Normally I only read and review novels, but when I saw this one, my inner child rose and screamed:”I want to read it!!” “Okay, okay, you don't have to yell at me!” So, here I am reviewing something completely different.

Asterix and Obelix…I grew up with them and enjoyed it every time again.
As always the Romans are trying to infiltrate in the Gavlish Village, the village of Asterix and Obelix and the only village that isn't under Roman control. All our beloved village people are back and gosh….they still make me laugh. This time a Roman ‘lifestyle coach’ named Viceversus infiltrates and convinces the village to change their lifestyle completely and think positively. I don't have to tell you that Asterix and Obelix will interfere. The interference isn't without consequences and soon our heroes, together with Vitalstatistix (the chief) are on their way to Lutetia. I'm not going to tell you why as it will just spoil the comic.

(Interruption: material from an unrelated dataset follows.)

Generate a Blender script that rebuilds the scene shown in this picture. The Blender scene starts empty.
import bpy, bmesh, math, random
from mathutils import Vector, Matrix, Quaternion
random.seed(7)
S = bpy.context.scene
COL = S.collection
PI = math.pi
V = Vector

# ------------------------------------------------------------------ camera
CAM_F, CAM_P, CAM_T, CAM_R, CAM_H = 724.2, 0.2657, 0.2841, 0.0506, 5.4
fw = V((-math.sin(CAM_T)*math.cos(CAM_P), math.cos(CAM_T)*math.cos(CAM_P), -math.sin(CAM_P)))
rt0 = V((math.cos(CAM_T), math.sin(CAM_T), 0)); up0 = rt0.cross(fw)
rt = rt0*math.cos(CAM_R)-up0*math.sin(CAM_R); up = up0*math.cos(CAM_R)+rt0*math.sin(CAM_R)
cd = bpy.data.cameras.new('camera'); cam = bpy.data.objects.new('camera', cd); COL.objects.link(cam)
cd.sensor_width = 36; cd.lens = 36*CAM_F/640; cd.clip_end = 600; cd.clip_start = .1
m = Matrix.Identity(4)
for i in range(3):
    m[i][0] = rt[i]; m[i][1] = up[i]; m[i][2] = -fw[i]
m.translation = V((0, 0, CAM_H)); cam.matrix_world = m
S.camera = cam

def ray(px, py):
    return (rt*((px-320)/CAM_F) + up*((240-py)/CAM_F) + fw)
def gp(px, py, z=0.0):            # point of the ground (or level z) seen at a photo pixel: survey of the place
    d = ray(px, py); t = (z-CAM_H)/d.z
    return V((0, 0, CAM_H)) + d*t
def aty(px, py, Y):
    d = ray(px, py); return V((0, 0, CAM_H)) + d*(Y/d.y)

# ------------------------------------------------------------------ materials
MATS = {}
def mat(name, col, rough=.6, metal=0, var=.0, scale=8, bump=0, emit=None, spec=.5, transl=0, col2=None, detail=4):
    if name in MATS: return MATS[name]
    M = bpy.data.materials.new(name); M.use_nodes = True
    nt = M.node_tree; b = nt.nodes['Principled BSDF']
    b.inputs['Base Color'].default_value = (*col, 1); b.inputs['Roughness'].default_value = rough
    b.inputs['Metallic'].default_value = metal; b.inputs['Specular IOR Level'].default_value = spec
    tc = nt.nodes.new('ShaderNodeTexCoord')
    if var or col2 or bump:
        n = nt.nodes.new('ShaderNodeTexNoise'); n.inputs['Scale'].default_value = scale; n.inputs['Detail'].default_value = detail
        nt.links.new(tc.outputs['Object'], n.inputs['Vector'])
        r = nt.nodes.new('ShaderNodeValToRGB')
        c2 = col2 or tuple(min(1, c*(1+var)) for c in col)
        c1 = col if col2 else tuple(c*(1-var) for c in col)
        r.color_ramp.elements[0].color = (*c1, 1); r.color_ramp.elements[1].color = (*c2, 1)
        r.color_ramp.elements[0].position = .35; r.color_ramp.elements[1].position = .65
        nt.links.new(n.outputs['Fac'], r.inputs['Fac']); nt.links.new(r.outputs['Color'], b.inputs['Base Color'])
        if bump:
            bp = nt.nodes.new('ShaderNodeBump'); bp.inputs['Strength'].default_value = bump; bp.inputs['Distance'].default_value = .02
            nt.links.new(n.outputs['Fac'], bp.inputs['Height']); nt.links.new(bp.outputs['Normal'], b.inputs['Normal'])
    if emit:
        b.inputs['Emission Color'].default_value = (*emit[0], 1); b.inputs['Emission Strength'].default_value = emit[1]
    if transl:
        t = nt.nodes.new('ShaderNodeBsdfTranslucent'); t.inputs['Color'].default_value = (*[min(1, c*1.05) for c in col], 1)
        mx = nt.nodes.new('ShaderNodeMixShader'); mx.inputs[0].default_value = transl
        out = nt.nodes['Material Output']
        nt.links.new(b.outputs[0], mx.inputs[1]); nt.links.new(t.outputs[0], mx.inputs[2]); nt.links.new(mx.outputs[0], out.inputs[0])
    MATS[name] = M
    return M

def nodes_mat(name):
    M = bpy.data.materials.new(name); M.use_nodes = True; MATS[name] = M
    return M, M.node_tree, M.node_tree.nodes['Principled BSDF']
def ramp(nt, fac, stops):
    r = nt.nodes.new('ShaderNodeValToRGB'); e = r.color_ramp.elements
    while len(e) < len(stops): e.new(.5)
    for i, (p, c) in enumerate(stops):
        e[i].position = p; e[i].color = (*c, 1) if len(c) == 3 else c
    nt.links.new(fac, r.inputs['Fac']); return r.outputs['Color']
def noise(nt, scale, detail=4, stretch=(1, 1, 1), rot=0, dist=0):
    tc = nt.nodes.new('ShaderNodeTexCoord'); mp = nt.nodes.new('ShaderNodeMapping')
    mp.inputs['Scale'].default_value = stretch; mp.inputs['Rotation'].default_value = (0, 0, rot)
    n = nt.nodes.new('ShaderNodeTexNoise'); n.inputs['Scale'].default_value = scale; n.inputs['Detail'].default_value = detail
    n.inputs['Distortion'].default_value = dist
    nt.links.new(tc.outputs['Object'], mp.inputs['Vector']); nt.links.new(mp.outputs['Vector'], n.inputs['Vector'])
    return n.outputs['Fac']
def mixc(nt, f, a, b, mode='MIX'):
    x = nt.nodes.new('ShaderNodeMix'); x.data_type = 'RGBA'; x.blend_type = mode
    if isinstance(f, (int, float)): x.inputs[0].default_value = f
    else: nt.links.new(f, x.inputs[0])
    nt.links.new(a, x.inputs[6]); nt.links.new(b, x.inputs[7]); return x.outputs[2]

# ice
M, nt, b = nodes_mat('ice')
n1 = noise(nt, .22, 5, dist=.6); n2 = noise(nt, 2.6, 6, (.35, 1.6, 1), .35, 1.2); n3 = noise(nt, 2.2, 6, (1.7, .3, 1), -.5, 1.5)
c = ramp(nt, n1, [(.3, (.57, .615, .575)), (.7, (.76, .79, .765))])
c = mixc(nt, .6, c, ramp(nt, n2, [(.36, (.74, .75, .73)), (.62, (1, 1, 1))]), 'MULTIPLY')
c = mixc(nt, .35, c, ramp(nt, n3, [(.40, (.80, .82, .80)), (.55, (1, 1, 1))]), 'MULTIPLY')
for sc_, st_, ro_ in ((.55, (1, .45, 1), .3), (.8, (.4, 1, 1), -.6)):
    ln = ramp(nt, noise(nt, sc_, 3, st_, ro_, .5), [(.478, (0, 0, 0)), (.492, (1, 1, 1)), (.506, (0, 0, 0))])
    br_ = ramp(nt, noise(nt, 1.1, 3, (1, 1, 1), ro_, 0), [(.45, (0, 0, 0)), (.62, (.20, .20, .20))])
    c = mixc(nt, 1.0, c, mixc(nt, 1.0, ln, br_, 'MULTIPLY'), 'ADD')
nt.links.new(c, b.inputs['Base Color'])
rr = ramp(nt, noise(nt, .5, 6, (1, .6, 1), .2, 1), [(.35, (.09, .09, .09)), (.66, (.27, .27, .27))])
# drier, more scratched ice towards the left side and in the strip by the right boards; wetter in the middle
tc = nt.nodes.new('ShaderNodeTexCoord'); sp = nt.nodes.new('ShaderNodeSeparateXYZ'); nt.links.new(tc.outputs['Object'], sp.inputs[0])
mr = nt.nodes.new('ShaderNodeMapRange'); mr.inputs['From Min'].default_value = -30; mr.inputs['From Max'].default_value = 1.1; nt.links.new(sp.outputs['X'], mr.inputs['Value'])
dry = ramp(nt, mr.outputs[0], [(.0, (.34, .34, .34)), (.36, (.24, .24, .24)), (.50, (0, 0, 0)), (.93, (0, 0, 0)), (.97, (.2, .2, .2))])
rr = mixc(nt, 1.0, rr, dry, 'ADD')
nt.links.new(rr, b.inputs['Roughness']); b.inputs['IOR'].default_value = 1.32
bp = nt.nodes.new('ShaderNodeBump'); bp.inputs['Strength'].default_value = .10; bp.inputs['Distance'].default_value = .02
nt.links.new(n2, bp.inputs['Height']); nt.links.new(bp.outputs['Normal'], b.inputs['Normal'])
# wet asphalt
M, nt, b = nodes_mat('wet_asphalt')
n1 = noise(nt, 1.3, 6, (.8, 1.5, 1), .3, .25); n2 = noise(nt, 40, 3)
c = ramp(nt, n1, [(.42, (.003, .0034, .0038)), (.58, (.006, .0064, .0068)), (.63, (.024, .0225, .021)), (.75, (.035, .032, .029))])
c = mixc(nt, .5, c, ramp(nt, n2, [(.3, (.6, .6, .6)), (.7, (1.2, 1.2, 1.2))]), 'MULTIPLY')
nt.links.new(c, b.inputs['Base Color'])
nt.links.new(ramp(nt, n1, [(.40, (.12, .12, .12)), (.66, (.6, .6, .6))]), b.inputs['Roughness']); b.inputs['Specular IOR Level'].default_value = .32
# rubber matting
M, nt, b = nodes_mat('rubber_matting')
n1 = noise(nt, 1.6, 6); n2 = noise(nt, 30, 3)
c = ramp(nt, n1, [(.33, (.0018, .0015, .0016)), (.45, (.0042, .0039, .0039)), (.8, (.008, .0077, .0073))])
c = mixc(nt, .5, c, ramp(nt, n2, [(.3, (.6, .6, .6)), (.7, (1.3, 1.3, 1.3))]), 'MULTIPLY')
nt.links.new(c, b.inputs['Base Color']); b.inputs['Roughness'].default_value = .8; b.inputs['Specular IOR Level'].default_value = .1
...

Let’s be honest…the Asterix and Obelix comics are always about the same thing, with some small changes in the storyline, but who cares….it’s Asterix and Obelix. I did have a laugh at the ‘positivity guru’ as it reminds me of a lot of young people (not in a bad way).
If you love Asterix and Obelix, this will be a nice read. The Asterix and Obelix comics are a must-have for kids and I really recommend this one 😄.